Kate, thank you for being SO honest; even if your honesty revealed certain things that you maybe didn't want others to know... jealousy being one of them.
I have to admit something though. I've been quite jealous of quite a few people lately - first it was people who were going to India, and then Asia and now it's anyone going outside of America. I'm part of GFA and I had planned a trip to India for this upcoming Summer and things happened on my behalf that made the trip completely impossible to be made. When you shared what you had prayed it reminded me of a prayer and time with God that I had recently - based upon India and similar to what you said. Anyway, ALL of this to say - I know exactly what you mean!
So, you are for sure going to Bethlehem then? Who is it that's going with you?
How amazingly awesome! I love your honesty, Kate! I'm so excited for you guys & little Cohen too hehe, I want to see his passport photo (; You'll have an amazing experience! My husband & I went to Israel during our first year of Masters Commission (before we were "us" hehe) in '02 and just to see first hand, walk where Jesus walked, see the locations where miracles took place...its pretty much as close to Heaven on earth as you can get. Brings back so many memories, I'd love to travel there again as a family. Post lots of photos afterwards (: And ENJOY God's favor upon your life! (:
Blessings!!
I'm really excited Engage the Journey is starting up again- it gives me a kickstart and hopeful feeling to be back in the community, reading through the Bible again.

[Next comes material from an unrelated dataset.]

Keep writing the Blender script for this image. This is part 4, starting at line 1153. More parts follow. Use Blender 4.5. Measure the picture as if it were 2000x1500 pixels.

It was such a blessing to me in 2006, and there was so much I came across that I wanted to revisit again- so, I'm glad to get the chance! Thanks so much for getting it together---
Bethalps, from the Journey '06
hey girl, I was going to see if you wanted to exchange emails. mine is eolmstead86@gmail. Hopefully we can catch up on life sometime soon. I know you are busy especially in the season it sounds like you are in, so I hope that you enjoy your time in Bethlehem and that you find some moments just to be still. hope to hear from you soon.
Kate - Christmas in Bethlehem would be AMAZING. How awesome that you might be going - can't wait to see and hear how it all goes!!
LOVED those new pics of Cohen too - what a handsome little guy!
I just heard the entire cd of a "new" artist, Kathryn Scott, and wondered if you'd heard of her. If you haven't, you have to check her out!! She wrote the song "Hungry" that is sung (sang?) in churches all over the country and just released a cd called I Belong. Just in case you were interested in someone new. (Sandra McCracken is another new one - new to me - that I'm really LOVING. She's married to Derek Webb...anyway, just in case you were looking for some new music to take on your trip!) ;)
Oh yeah, if you are still looking for independent musicians- check Amy Stroup out. She's an indie musician based out of Nashville- good stuff!